Published in Graphics

Nvidia wins market share from AMD

by on25 February 2015


Year of shrinking

It would appear that the world is rushing to Nvidia to buy its latest GPU at the expense of AMD.

Not me of course, I have never owned an Nvidia GPU, but according to Jon Peddie Research, I am in and ever shrinking minority.

According to the data, NVIDIA and AMD each took dramatic swings from Q4 of 2013 to Q4 of 2014 with Nvidia increasing its market share over AMD by 20 per cent and AMD's market share has dropped from 35 per cent at the end of 2013 to just 24 per cent at the end of 2014.

Meanwhile, Nvidia has gone from 64.9 per cent at the end of 2013 to 76 per cent at the end of 2014.

The report JPR's AIB Report looks at computer add-in graphics boards, which carry discrete graphics for desktop PCs, workstations, servers, and other devices such as scientific instruments.

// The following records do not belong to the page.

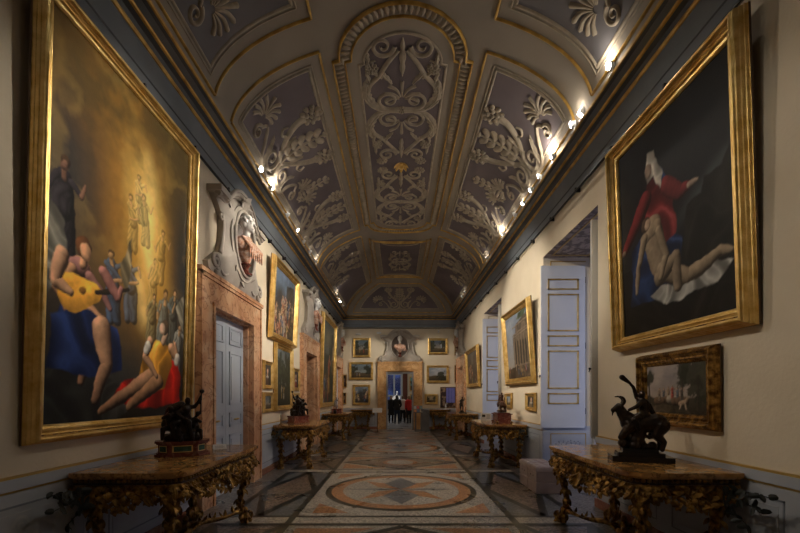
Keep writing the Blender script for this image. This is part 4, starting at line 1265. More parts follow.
def lament(p):
    w, h = p.w, p.h
    n = p.noise(1.3, 5)
    p.mix(np.ones_like(n), (.012,.013,.017)); p.mix(np.clip((n-.48)*4, 0, 1)*.6*(p.Y > .35*h), (.045,.05,.06))
    p.glow(.85*w, .56*h, .3*w, .04*h, (.10,.11,.12), .5, .7)
    p.poly([(.62*w,.28*h),(.66*w,.50*h),(.78*w,.52*h),(.80*w,.58*h),(.92*w,.57*h),(w,.66*h),(w,.2*h)], (.028,.025,.02), fold=2)
    p.poly([(0,0),(0,.2*h),(.5*w,.26*h),(w,.22*h),(w,0)], (.018,.014,.011), fold=1)
    # blue mantle, red dress
    p.poly([(.10*w,.16*h),(.12*w,.44*h),(.30*w,.52*h),(.50*w,.46*h),(.62*w,.38*h),(.60*w,.20*h),(.45*w,.14*h)], (.02,.05,.16), fold=7, dark=.35)
    p.poly([(.27*w,.46*h),(.30*w,.72*h),(.44*w,.74*h),(.56*w,.62*h),(.58*w,.42*h),(.40*w,.38*h)], (.28,.03,.035), fold=8, dark=.35)
    p.poly([(.40*w,.74*h),(.46*w,.76*h),(.60*w,.60*h),(.56*w,.58*h)], (.02,.06,.20), fold=7)
    p.chain([(.30*w,.66*h),(.14*w,.54*h),(.04*w,.46*h)], [.10,.08,.045], (.30,.035,.04)); p.cap((.04*w,.46*h),(.0,.44*h),.03,.02,(.5,.35,.25))
    p.chain([(.50*w,.66*h),(.62*w,.58*h),(.68*w,.58*h)], [.09,.07,.05], (.30,.035,.04)); p.chain([(.69*w,.58*h),(.75*w,.585*h)], [.035,.02], (.55,.40,.3))
    p.poly([(.30*w,.80*h),(.33*w,.88*h),(.40*w,.87*h),(.47*w,.72*h),(.43*w,.66*h),(.38*w,.74*h),(.32*w,.73*h)], (.55,.51,.44), fold=9, dark=.5)
    p.cap((.335*w,.80*h),(.34*w,.775*h),.06,.05,(.55,.40,.31))
    # pale figure leaning back across the lap, on a white sheet
    p.poly([(.30*w,.17*h),(.42*w,.20*h),(.62*w,.17*h),(.86*w,.21*h),(.97*w,.19*h),(.88*w,.13*h),(.66*w,.12*h),(.46*w,.10*h)], (.60,.58,.53), fold=12, dark=.25)
    b = (.55,.42,.28)
    p.chain([(.36*w,.50*h),(.38*w,.40*h),(.44*w,.27*h)], [.15,.15,.12], b); p.cap((.27*w,.47*h),(.40*w,.50*h),.07,.08,b)
    p.chain([(.44*w,.27*h),(.66*w,.20*h),(.90*w,.245*h),(.96*w,.235*h)], [.11,.08,.05,.03], b)
    p.chain([(.42*w,.25*h),(.56*w,.31*h),(.58*w,.17*h)], [.10,.075,.05], (.45,.34,.23))
    p.chain([(.27*w,.47*h),(.20*w,.34*h),(.17*w,.22*h)], [.055,.045,.03], b)
    p.chain([(.42*w,.47*h),(.48*w,.34*h),(.42*w,.24*h)], [.055,.045,.03], b)
    p.C = p.C*.62
    p.cap((.29*w,.545*h),(.28*w,.53*h),.075,.07,(.09,.055,.035)); p.cap((.31*w,.54*h),(.30*w,.525*h),.05,.05,(.5,.36,.25))
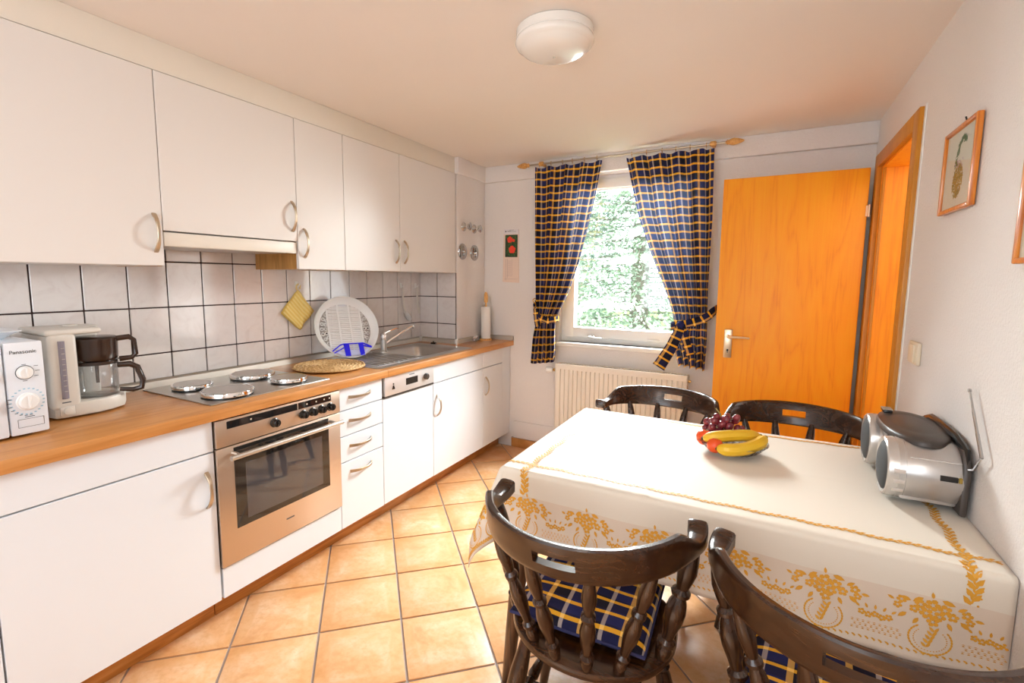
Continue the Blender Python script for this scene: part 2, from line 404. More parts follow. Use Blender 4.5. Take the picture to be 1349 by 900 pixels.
# ================================================================ setting
b = B().box(-.15, XR+.2, YF-.15, YW+.25, -.12, -.004)
floor = struct('floor', b, 'grout', 'floor of diagonal terracotta tiles with pale grout', (1.4, 1, -.06))
def clip(poly, ax, v, keep_less):
    out = []; n = len(poly)
    for i in range(n):
        p, q = poly[i], poly[(i+1) % n]
        ip = (p[ax] <= v) == keep_less or p[ax] == v; iq = (q[ax] <= v) == keep_less or q[ax] == v
        if ip: out.append(p)
        if ip != iq:
            t = (v-p[ax])/(q[ax]-p[ax]); out.append((lerp(p[0], q[0], t), lerp(p[1], q[1], t)))
    return out
TA, TH = .3059, .7618; TO = (.7176, 1.9114); G = .0045
e1 = (math.cos(TH), math.sin(TH)); e2 = (math.sin(TH), -math.cos(TH))
full_tile = None; ntile = 0
for i in range(-14, 15):
    for j in range(-14, 15):
        def W(a, c): return (TO[0]+TA*(i*e1[0]+j*e2[0])+a*e1[0]+c*e2[0], TO[1]+TA*(i*e1[1]+j*e2[1])+a*e1[1]+c*e2[1])
        poly = [W(G, G), W(TA-G, G), W(TA-G, TA-G), W(G, TA-G)]
        cen = W(TA/2, TA/2); raw = poly
        if cen[1] < .35 and cen[0] > 0: lim = .05
        for ax, v, less in ((0, .44, False), (0, XR, True), (1, -.1, False), (1, YW-.02, True)): 
            poly = clip(poly, ax, v, less)
            if len(poly) < 3: break
        if len(poly) < 3: continue
        c = (sum(p[0] for p in poly)/len(poly), sum(p[1] for p in poly)/len(poly))
        if len(poly) == 4 and all(abs(p[0]-q[0])+abs(p[1]-q[1]) < 1e-6 for p, q in zip(poly, raw)):
            if full_tile is None:
                full_tile = B().prism([(p[0]-c[0], p[1]-c[1]) for p in poly], 'z', -.004, .0012, .0012).mesh('tile')
                full_tile.materials.append(M['tile'])
            me = full_tile
        else:
            xs = [p[0] for p in poly]; ys = [p[1] for p in poly]
            if max(xs)-min(xs) < .02 or max(ys)-min(ys) < .02: continue
            me = B().prism([(p[0]-c[0], p[1]-c[1]) for p in poly], 'z', -.004, .0012).mesh('tile'); me.materials.append(M['tile'])
        o = bpy.data.objects.new('tile', me); COL.objects.link(o); o.parent = floor
        o.location = (c[0]-1.4, c[1]-1, .06); ntile += 1
b = B().box(-.15, XR+.2, YF-.15, YW+.25, ZC, ZC+.1); struct('ceiling', b, 'ceil', 'pale pinkish painted ceiling', (1.4, 1, ZC))
b = B().box(-.15, 0, YF-.15, YW+.25, -.01, ZC); wall_left = struct('wall_left', b, 'wall', 'white left wall behind the fitted kitchen with tiled splashback', (0, 1, 0))
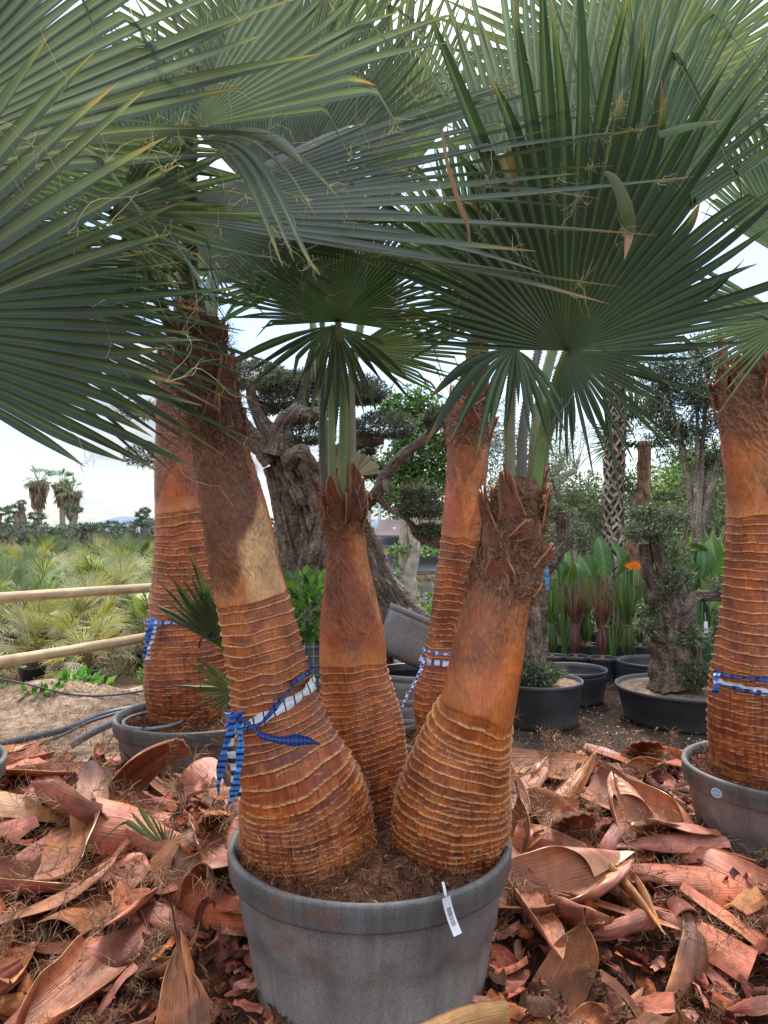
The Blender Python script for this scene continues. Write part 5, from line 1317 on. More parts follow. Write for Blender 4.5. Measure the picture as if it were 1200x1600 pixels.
def skirt_palm(c, h, s, label, seed=0, cat='palm tree', grp='tall fan palms beyond the field', trunkr=.16, skirt=1.3):
    root = empty('tall_fan_palm', tuple(c), label, cat, grp); r = np.random.default_rng(seed)
    g = Geo(); tube(g, [(0, 0, 0), (.05, 0, h * .5), (0, 0, h)], [trunkr * 1.3, trunkr, trunkr], (0.33, .27, .22), nr=12, n=50, rough=.15, rs=9, seed=seed); g.build('trunk', M_PALEBARK, root)
    g = Geo(); n = 900; a = r.random(n) * 6.28; z = r.random(n) * skirt; q = (.22 + .33 * (z / skirt)) * s * r.uniform(.6, 1, n)
    leaves(g, np.stack([q * np.cos(a), q * np.sin(a), h - skirt + z + .2], 1), .5 * s, (0.36, .25, .18), aspect=6, dirs=np.stack([.1 * np.cos(a), .1 * np.sin(a), -1.6 + 0 * a], 1), up=0, spread=.25, seed=seed); g.build('dry_skirt', M_LEAF, root)
    g = Geo()
    for i in range(26):
        a = r.random() * 6.28; el = r.uniform(-.5, 1.3); d = np.array([math.cos(a) * math.cos(el), math.sin(a) * math.cos(el), math.sin(el)])
        hp = np.array([0, 0, h + .1]) + d * .55 * s
        mini_fan(g, hp, d - np.array([0, 0, .35]), .62 * s, 15, np.array((0.12, .19, .09)) * r.uniform(.7, 1.3), r)
        tube(g, [(0, 0, h), hp], .02, (0.2, .25, .1), nr=4, n=2)
    g.build('crown', M_LEAF, root); return root
for i, (px, py, Y, s, lab) in enumerate(((61, 752, 42, 1.25, 'tall fan palm with a brown skirt, leftmost of the group beyond the field'), (97, 755, 43, 1.1, 'tall fan palm with a narrow skirt in the middle of the group beyond the field'), (112, 768, 40, 1.1, 'shorter fan palm at the right of the group beyond the field'),
                                (492, 800, 40, .9, 'distant fan palm glimpsed beside the old olive trunk'), (455, 800, 44, 1.0, 'distant drooping palm right of the left leaning trunk'))):
    p = at(px, py, Y); skirt_palm((p[0], p[1], 0), p[2] - .1, s * .8, lab, seed=i, skirt=1.05 * s)
# far wooded edge as one mass
g = Geo(); n = 30000
xx = rng.uniform(-42, 26, n); yy = 46 + 12 * rng.random(n)
hh = 0.9 + 1.3 * fbm(np.stack([xx * .35, yy * .2, xx * 0], -1), 33) + .4 * vnoise(np.stack([xx * 1.7, yy * 0, xx * 0], -1), 34)
leaves(g, np.stack([xx, yy, hh * rng.random(n) ** .6], 1), .75, mixc((0.08, .11, .075), (0.22, .25, .16), rng.random(n) ** 1.3), aspect=5, up=.5, seed=44)
tag(g.build('far_wood', M_LEAF), 'dark green belt of trees and palms at the far side of the field', 'woodland', kind='stuff')
# bushy low palms in front of that belt
for i, (px, py, Y, w, c, lab) in enumerate(((15, 845, 34, 1.6, (0.06, .11, .05), 'dark bushy palm at the left edge under the tall olives'), (160, 848, 33, 1.7, (0.13, .17, .08), 'tawny green bush in front of the hills'), (60, 850, 34, 1.3, (0.06, .10, .05), 'dark shrub between the forked olive trunks'),
    (270, 840, 30, 2.2, (0.07, .10, .06), 'dark bush hidden partly by the ringed trunk'), (560, 850, 26, 2.0, (0.17, .2, .07), 'yellowish bush beyond the old olive'))):
    p = at(px, py, Y); weed((p[0], p[1], 0.2), (w, w * .7, w * .42), 900, lab, C=c, size=.4, seed=60 + i, aspect=6, cat='shrub', name='shrub')

# ------------------------------------------------------------------ the old cloud-pruned olive in the middle
OL = at(535, 960, 6.0); OL[2] = 0
OLR = empty('olive_tree', tuple(OL), 'massive gnarled old olive with cloud pruned pads behind the middle palm', 'olive tree')
BK = (0.17, 0.135, 0.108)
def opath(lst): return [at(*p) for p in lst]
g = Geo()
tube(g, opath([(530, 1080, 6.0), (528, 980, 6.0), (510, 900, 6.0), (498, 830, 6.0), (478, 770, 6.0), (445, 715, 6.0), (425, 675, 6.0)]), [.46, .38, .27, .24, .22, .13, .08], BK, nr=120, n=190, rough=.22, rs=4.0, seed=3, ridges=5)
tube(g, opath([(660, 1010, 5.75), (618, 955, 5.8), (580, 890, 5.9), (545, 800, 6.0), (520, 740, 6.0)]), [.17, .15, .15, .12, .08], BK, nr=64, n=110, rough=.35, rs=4, seed=5, ridges=6)
tube(g, opath([(455, 1030, 5.9), (462, 950, 5.95), (458, 870, 6.0), (440, 790, 6.0), (420, 730, 6.0)]), [.15, .12, .10, .08, .05], BK, nr=50, n=110, rough=.35, rs=4, seed=6, ridges=6)
tube(g, opath([(500, 900, 5.8), (520, 800, 5.8), (545, 745, 5.85), (562, 720, 5.9)]), [.14, .11, .09, .06], BK, nr=40, n=80, rough=.35, rs=4, seed=16, ridges=6)
place(g.build('trunk', M_BARK), OLR)
brs = [([(432, 700, 6.0), (408, 655, 6.0), (395, 625, 6.0), (390, 608, 6.0)], [.10, .06, .05, .035]),
       ([(425, 720, 5.95), (400, 690, 5.9), (378, 660, 5.9), (372, 640, 5.9)], [.10, .08, .06, .02]),
       ([(435, 710, 5.85), (442, 665, 5.8), (462, 648, 5.8), (490, 648, 5.85), (520, 640, 5.9)], [.11, .075, .07, .06, .04]),
       ([(462, 650, 5.8), (472, 625, 5.9), (478, 600, 5.9), (485, 560, 5.9)], [.07, .05, .045, .03]),
       ([(450, 720, 5.8), (470, 705, 5.7), (480, 715, 5.7), (495, 735, 5.75)], [.08, .06, .05, .04]),
       ([(500, 740, 6.0), (540, 700, 6.1), (570, 690, 6.1), (600, 690, 6.1)], [.10, .07, .05, .03]),
       ([(552, 790, 5.7), (572, 787, 5.6), (590, 768, 5.55), (605, 740, 5.55), (632, 708, 5.5), (660, 690, 5.45), (682, 668, 5.4)], [.10, .05, .048, .045, .043, .04, .03]),
       ([(590, 775, 5.55), (605, 792, 5.5), (622, 802, 5.45), (640, 815, 5.4)], [.035, .022, .02, .015]),
       ([(601, 752, 5.5), (605, 768, 5.45), (618, 778, 5.45), (632, 778, 5.4)], [.03, .02, .016, .012]),
       ([(640, 815, 5.4), (655, 838, 5.4), (680, 850, 5.4), (700, 852, 5.4)], [.02, .03, .03, .02])]
for k, (p, r_) in enumerate(brs):
    g = Geo(); tube(g, opath(p), r_, BK, nr=24, n=60, rough=.3, rs=7, seed=k + 20, ridges=4); place(g.build('branch', M_BARK), OLR)
PADS = [(402, 592, 6.0, 50, 26, 1), (465, 622, 6.1, 60, 40, 1), (445, 605, 6.3, 40, 22, 1), (500, 600, 6.1, 40, 24, 1), (560, 612, 6.1, 44, 24, 1), (600, 670, 6.1, 48, 26, 1), (480, 682, 6.3, 42, 22, 1), (572, 738, 6.1, 34, 17, 1), (556, 620, 6.2, 40, 20, 1),
        (655, 771, 5.4, 31, 9, 1), (660, 798, 5.4, 36, 14, 1), (672, 831, 5.4, 26, 10, 0), (688, 655, 5.4, 26, 18, 1), (560, 700, 6.4, 30, 20, 1), (415, 640, 6.4, 22, 10, 1)]
for k, (px, py, Y, w, h, gy) in enumerate(PADS):
    g = Geo(); c = at(px, py, Y); s = (w / F * Y, w / F * Y * .8, h / F * Y)
    nn = int(3400 * w * h / 1200) + 500
    P, d = blob_points(nn, c, s, 70 + k, shell=.35, lump=.22, flat_bottom=True)
    r_ = np.random.default_rng(k)
    cb = mixc((0.05, 0.065, 0.045), (0.19, 0.205, 0.17), r_.random(nn) ** 1.4) if gy else mixc((0.06, 0.10, 0.04), (0.17, 0.24, 0.11), r_.random(nn))
    leaves(g, P, .042, cb, aspect=4.5, dirs=d * 1.0, up=.25, seed=90 + k)
    # twiggy underside
    tw = np.random.default_rng(k)
    P2 = c + tw.normal(size=(90, 3)) * np.array(s) * .45
    hairs(g, P2, tw.normal(size=(90, 3)) + np.array([0, 0, .6]), .14, (0.16, .12, .09), curl=.5, w=.006, seed=k)
    place(g.build('foliage_pad', M_LEAF), OLR)
# pale fan shaped dry leaf behind the middle palm stalks
g = Geo(); c = at(552, 745, 5.0)
for k in range(24):
    a = 0.2 + 2.5 * k / 24
    d = np.array([math.cos(a), 0.1, math.sin(a)]); l = random.uniform(.15, .19); s_ = np.array([-math.sin(a), 0, math.cos(a)]) * .011
    g.add(np.array([c, c + d * l - s_, c + d * l * 1.03 + np.array([0, .01, 0]), c + d * l + s_]), [[0, 1, 2, 3]], np.array((0.27, .235, .20)) * random.uniform(.6, 1.1))
tube(g, [c, c + np.array([-.02, 0, -.35])], .008, (0.3, .25, .2), nr=6, n=4)
tag(g.build('dry_fan_leaf', M_LEAF), 'dry pale fan leaf stuck up behind the stalks of the middle palm', 'dry leaf')

# olive behind the left palms: its pads show left of the ringed trunk
c0 = at(270, 900, 7.5)
O2 = empty('olive_tree', (c0[0], c0[1], 0), 'olive whose small pads show at both sides of the ringed trunk behind the left palm', 'olive tree')
g = Geo(); tube(g, [(c0[0], c0[1], 0), at(290, 800, 7.5), at(275, 700, 7.5)], [.2, .15, .09], BK, nr=20, n=40, rough=.4, rs=4, seed=2)
tube(g, [at(280, 760, 7.5), at(240, 700, 7.5), at(222, 690, 7.5)], [.07, .04, .02], BK, nr=10, n=14, rough=.3); tube(g, [at(277, 720, 7.5), at(240, 640, 7.5), at(215, 630, 7.5)], [.07, .04, .02], BK, nr=10, n=14, rough=.3)
place(g.build('trunk', M_BARK), O2)
for k, (px, py, w, h) in enumerate(((215, 640, 30, 14), (225, 712, 32, 18), (205, 605, 20, 10), (240, 580, 30, 12), (330, 590, 40, 20))):
    g = Geo(); P, d = blob_points(1300, at(px, py, 7.5), (w / F * 7.5, w / F * 6, h / F * 7.5), k + 5, shell=.6, lump=.5)
    leaves(g, P, .05, mixc((0.06, .075, .055), (0.22, .24, .2), rng.random(1300) ** 1.4), aspect=5, dirs=d * .6, up=-.1, seed=k); place(g.build('foliage_pad', M_LEAF), O2)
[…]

In all cases, AIBs represent the higher end of the graphics industry using discrete chips and private high-speed memory, as compared to the integrated GPUs in CPUs that share slower system memory.

On a year-to-year basis, total AIB shipments during the quarter fell by 17.52 per cent , which is more than desktop PCs, which fell by 0.72 percent .

However, in spite of the overall decline, somewhat due to tablets and embedded graphics, the PC gaming momentum continues to build and is the bright spot in the AIB market.

The overall PC desktop market increased quarter-to-quarter including double-attach-the adding of a second (or third) AIB to a system with integrated processor graphics-and to a lesser extent, dual AIBs in performance desktop machines using either AMD's Crossfire or Nvidia's SLI technology.

The attach rate of AIBs to desktop PCs declined from a high of 63 per cent in Q1 2008 to 36 per cent this quarter.

So in other words It is also clear that the Radeon R9 285 release didn't have the impact AMD had hoped and NVIDIA's Maxwell GPUs, the GeForce GTX 750 Ti, GTX 970 and GTX 980 have impacted the market even more than expected.

This is ironic because the GTX 970 has been getting a lot of negative press with the memory issue and AMD makes some good gear, has better pricing and a team of PR and marketing folks that are talented and aggressive.